## WRITTEN PROBLEM
Repeat the lines below exactly as written, please, from the line with "Recreate this scene" to the line with "def U(a,b): return random.uniform(a,b)", both lines included, and no others.
++++++++
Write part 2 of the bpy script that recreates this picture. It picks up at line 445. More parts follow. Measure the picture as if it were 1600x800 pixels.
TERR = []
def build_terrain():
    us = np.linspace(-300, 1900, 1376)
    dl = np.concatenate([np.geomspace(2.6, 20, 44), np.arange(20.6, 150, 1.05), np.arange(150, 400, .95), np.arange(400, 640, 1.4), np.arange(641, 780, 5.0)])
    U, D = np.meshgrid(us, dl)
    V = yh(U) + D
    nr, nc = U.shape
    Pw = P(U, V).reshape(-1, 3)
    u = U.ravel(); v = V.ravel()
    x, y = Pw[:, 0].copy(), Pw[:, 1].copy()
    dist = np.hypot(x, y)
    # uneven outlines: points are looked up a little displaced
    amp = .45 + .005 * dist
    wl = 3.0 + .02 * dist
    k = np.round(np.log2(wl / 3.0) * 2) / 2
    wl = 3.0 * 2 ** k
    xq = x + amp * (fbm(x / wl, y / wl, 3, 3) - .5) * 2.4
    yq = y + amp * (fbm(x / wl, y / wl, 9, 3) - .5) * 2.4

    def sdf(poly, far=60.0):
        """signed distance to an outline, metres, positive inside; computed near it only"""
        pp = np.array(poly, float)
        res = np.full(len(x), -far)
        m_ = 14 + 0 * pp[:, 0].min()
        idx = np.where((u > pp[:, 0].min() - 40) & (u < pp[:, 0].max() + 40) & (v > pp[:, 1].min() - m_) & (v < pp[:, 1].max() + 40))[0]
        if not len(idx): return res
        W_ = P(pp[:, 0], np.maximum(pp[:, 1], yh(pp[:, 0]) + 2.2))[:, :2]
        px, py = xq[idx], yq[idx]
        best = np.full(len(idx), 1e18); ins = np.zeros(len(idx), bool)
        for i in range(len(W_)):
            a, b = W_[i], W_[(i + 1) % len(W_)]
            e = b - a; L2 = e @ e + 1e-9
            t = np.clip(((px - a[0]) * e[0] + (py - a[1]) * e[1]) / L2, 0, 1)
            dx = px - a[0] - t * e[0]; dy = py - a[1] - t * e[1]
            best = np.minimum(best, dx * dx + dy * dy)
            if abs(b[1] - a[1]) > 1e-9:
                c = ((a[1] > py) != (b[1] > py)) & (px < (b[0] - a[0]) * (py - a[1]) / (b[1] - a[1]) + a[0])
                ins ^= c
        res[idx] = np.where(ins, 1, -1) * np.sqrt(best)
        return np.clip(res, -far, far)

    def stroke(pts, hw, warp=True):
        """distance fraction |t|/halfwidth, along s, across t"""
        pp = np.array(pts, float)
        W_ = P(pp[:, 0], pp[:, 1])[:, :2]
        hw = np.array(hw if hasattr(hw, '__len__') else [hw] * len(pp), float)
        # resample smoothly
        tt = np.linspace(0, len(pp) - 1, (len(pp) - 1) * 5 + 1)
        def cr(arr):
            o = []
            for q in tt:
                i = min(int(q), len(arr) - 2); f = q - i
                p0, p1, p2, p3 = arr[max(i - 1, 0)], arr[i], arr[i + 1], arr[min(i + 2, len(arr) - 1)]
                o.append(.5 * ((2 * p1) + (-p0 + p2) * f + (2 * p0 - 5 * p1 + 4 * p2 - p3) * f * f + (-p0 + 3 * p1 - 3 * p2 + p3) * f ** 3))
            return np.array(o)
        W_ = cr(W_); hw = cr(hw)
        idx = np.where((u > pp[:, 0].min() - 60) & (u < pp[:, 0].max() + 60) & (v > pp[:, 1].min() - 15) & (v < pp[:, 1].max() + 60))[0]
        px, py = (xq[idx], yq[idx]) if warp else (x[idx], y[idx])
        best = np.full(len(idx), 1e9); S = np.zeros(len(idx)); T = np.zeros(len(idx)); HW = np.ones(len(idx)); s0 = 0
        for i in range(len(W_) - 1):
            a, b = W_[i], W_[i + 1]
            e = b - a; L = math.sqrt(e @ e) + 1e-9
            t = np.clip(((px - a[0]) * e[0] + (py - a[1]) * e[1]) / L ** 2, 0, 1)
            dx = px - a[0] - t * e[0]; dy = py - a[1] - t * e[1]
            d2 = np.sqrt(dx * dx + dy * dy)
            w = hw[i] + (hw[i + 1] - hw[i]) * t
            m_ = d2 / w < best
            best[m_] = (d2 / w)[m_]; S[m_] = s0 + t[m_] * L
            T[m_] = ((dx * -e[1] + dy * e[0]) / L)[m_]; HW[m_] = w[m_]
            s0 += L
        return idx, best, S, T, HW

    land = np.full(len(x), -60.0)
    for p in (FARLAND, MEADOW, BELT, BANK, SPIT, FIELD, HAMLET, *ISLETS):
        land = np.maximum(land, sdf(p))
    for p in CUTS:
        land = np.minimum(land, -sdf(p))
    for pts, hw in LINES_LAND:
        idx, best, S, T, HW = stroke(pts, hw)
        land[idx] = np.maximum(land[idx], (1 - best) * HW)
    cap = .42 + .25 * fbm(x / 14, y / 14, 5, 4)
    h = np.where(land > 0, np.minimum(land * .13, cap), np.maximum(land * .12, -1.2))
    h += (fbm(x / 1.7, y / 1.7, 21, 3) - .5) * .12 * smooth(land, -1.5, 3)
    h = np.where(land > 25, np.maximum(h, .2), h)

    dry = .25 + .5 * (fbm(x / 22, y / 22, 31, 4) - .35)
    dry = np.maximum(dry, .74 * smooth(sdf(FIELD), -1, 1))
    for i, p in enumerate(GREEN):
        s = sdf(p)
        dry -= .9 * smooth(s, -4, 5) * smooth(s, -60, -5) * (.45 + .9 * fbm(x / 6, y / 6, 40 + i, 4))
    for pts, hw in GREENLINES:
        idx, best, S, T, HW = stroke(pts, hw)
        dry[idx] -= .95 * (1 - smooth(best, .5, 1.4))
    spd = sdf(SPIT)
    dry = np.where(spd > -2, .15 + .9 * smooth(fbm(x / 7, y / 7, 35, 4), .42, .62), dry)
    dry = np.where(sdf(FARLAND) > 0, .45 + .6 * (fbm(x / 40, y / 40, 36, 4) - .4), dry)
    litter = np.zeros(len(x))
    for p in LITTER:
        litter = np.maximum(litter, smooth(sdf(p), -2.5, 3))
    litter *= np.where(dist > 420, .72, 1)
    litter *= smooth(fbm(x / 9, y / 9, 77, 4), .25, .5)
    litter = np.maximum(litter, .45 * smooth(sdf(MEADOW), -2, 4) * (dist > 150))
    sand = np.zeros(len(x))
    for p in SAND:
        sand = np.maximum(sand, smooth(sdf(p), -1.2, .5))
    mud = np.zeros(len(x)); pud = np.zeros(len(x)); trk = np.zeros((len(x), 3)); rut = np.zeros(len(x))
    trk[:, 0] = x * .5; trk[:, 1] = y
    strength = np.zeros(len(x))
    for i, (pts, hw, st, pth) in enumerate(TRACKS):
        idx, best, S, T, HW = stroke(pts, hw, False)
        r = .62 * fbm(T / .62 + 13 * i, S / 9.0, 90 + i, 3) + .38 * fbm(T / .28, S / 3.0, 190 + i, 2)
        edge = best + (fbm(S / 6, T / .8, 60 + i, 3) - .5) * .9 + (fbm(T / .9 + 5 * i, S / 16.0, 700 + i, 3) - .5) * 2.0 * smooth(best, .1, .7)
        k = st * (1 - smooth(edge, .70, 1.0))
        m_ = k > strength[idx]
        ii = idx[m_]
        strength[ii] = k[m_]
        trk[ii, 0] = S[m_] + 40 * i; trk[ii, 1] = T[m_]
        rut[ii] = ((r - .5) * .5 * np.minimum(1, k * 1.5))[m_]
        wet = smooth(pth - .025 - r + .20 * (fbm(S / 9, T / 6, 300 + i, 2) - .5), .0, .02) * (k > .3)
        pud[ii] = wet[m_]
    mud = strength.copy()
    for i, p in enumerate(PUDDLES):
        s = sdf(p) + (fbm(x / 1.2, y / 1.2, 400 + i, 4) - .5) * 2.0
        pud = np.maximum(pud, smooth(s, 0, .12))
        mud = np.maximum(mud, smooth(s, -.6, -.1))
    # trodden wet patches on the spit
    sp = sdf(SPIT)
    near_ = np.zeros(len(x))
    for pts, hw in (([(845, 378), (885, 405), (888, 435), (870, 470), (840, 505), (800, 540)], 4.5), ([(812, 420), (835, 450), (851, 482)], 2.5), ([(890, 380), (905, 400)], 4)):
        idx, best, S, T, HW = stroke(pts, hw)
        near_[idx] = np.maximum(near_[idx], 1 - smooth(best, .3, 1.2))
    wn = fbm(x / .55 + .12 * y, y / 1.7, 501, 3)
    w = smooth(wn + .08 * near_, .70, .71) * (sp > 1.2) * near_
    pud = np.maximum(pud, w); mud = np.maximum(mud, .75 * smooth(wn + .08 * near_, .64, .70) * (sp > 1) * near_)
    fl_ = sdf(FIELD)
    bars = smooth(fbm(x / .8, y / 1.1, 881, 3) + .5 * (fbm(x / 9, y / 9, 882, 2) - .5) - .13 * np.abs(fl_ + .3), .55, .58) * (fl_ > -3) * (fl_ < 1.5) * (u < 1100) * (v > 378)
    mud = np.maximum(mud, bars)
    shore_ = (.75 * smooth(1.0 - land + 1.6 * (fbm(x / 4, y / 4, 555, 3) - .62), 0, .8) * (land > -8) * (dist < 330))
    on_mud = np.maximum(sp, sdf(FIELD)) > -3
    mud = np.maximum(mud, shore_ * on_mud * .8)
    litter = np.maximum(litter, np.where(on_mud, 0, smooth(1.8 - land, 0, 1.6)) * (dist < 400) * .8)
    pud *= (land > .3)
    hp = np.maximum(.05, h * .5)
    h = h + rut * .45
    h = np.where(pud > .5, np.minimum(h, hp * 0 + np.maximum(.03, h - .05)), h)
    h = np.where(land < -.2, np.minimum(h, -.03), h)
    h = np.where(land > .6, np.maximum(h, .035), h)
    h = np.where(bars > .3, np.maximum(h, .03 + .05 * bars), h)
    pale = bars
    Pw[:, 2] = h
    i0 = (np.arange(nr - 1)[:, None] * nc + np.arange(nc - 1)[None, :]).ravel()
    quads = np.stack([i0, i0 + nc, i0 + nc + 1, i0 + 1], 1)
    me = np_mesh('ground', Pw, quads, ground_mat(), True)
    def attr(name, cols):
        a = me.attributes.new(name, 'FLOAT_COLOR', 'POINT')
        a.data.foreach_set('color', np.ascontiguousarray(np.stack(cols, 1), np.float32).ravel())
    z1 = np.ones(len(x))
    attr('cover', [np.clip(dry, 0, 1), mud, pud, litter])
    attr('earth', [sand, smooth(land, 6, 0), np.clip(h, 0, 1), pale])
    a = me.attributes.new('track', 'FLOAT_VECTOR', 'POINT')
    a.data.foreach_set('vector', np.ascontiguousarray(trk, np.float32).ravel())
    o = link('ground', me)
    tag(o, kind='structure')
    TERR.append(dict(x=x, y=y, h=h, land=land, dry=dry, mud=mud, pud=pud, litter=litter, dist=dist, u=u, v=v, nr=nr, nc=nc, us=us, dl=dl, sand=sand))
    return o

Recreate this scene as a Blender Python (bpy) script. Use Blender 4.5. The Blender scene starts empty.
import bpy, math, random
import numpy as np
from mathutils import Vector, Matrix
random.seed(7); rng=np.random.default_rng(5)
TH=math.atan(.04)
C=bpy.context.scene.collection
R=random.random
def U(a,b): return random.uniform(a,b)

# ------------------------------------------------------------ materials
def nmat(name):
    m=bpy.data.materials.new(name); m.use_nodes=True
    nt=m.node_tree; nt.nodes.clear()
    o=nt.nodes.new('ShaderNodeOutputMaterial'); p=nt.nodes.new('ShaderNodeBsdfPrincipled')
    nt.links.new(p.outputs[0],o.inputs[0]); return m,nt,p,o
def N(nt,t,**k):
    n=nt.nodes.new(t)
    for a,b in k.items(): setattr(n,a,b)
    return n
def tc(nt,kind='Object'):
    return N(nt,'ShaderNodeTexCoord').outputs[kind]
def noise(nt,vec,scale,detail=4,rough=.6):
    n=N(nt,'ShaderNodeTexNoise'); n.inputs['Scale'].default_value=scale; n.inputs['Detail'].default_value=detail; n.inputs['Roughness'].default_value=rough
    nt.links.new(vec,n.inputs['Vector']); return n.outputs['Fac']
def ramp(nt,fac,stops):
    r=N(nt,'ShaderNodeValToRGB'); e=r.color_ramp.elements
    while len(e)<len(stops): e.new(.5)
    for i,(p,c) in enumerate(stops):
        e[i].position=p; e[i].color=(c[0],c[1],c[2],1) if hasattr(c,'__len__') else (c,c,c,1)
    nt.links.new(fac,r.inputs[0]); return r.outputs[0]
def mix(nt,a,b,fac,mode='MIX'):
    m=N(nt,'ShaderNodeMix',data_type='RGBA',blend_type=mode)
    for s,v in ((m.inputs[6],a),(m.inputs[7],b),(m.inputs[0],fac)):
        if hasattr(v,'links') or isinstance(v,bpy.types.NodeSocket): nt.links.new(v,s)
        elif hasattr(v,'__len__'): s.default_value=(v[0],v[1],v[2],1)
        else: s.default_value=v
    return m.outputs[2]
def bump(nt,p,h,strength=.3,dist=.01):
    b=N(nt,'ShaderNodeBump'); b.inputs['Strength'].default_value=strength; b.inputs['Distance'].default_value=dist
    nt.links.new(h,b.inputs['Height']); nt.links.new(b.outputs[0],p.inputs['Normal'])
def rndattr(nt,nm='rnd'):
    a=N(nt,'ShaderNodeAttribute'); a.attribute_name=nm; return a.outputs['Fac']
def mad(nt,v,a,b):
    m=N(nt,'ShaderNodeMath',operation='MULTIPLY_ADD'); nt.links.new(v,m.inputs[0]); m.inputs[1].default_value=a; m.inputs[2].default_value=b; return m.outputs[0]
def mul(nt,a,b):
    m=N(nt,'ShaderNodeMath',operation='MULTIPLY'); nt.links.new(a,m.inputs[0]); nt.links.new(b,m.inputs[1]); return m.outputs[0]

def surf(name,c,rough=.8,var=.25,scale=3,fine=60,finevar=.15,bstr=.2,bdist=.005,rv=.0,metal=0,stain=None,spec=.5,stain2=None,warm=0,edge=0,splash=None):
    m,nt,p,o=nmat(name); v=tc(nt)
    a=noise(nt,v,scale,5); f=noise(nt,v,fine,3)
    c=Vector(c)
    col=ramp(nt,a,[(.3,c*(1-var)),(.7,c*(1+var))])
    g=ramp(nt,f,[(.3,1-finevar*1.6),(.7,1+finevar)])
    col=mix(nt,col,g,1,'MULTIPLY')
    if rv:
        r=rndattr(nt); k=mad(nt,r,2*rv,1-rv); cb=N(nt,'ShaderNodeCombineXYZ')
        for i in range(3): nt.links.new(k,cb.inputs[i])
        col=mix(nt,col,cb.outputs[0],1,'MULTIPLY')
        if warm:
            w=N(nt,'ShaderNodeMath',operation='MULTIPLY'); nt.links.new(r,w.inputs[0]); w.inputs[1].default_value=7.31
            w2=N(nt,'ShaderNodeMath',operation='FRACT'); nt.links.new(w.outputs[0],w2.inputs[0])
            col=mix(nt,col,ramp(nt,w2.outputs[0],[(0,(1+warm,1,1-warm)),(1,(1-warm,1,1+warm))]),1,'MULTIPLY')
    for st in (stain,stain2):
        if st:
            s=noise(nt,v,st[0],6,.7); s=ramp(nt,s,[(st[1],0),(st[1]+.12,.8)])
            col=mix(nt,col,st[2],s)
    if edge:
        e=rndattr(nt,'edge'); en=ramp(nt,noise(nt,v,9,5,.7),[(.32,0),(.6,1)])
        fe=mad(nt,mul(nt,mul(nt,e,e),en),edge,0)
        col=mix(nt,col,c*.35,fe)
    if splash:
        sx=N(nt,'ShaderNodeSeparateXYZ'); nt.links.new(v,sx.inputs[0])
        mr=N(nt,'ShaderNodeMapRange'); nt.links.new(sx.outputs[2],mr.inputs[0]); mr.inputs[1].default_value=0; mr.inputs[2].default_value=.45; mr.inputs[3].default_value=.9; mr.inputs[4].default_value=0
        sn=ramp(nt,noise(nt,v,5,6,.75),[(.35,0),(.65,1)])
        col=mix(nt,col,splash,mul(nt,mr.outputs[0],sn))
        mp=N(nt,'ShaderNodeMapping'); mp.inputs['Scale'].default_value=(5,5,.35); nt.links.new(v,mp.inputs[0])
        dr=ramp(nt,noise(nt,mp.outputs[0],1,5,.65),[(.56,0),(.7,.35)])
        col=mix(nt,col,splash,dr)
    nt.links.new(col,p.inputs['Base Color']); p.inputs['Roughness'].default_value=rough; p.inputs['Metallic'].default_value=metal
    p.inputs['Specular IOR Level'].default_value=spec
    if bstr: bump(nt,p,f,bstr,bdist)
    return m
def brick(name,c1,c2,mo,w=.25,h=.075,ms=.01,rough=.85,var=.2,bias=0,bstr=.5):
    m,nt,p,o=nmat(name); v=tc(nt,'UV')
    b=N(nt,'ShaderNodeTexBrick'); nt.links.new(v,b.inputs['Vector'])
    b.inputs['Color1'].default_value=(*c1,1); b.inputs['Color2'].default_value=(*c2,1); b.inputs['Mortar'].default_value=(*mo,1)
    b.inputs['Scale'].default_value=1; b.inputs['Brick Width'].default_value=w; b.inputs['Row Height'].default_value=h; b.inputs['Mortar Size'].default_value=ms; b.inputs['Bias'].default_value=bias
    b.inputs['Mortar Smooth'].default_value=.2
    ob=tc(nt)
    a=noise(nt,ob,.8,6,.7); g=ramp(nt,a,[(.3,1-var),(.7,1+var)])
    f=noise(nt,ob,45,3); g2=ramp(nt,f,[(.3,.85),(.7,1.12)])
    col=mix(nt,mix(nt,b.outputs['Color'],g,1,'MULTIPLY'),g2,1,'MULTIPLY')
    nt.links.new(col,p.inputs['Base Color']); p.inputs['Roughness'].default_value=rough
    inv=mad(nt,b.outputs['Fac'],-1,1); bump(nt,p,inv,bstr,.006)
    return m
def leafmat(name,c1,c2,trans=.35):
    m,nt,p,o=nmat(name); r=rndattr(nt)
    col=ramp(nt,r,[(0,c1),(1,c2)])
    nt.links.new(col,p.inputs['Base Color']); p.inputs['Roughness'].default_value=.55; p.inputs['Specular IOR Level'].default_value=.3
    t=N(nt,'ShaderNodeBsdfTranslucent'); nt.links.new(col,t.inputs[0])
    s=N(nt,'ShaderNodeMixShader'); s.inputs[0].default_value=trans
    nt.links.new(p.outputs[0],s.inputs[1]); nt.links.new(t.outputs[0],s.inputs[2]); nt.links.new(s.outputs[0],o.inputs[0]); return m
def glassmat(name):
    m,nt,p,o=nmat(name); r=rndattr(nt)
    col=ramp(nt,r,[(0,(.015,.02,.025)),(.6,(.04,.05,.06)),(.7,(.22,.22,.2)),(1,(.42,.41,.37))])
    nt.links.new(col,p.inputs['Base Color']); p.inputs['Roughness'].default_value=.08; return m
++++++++
## COMPLETED TASK
Recreate this scene as a Blender Python (bpy) script. Use Blender 4.5. The Blender scene starts empty.
import bpy, math, random
import numpy as np
from mathutils import Vector, Matrix
random.seed(7); rng=np.random.default_rng(5)
TH=math.atan(.04)
C=bpy.context.scene.collection
R=random.random
def U(a,b): return random.uniform(a,b)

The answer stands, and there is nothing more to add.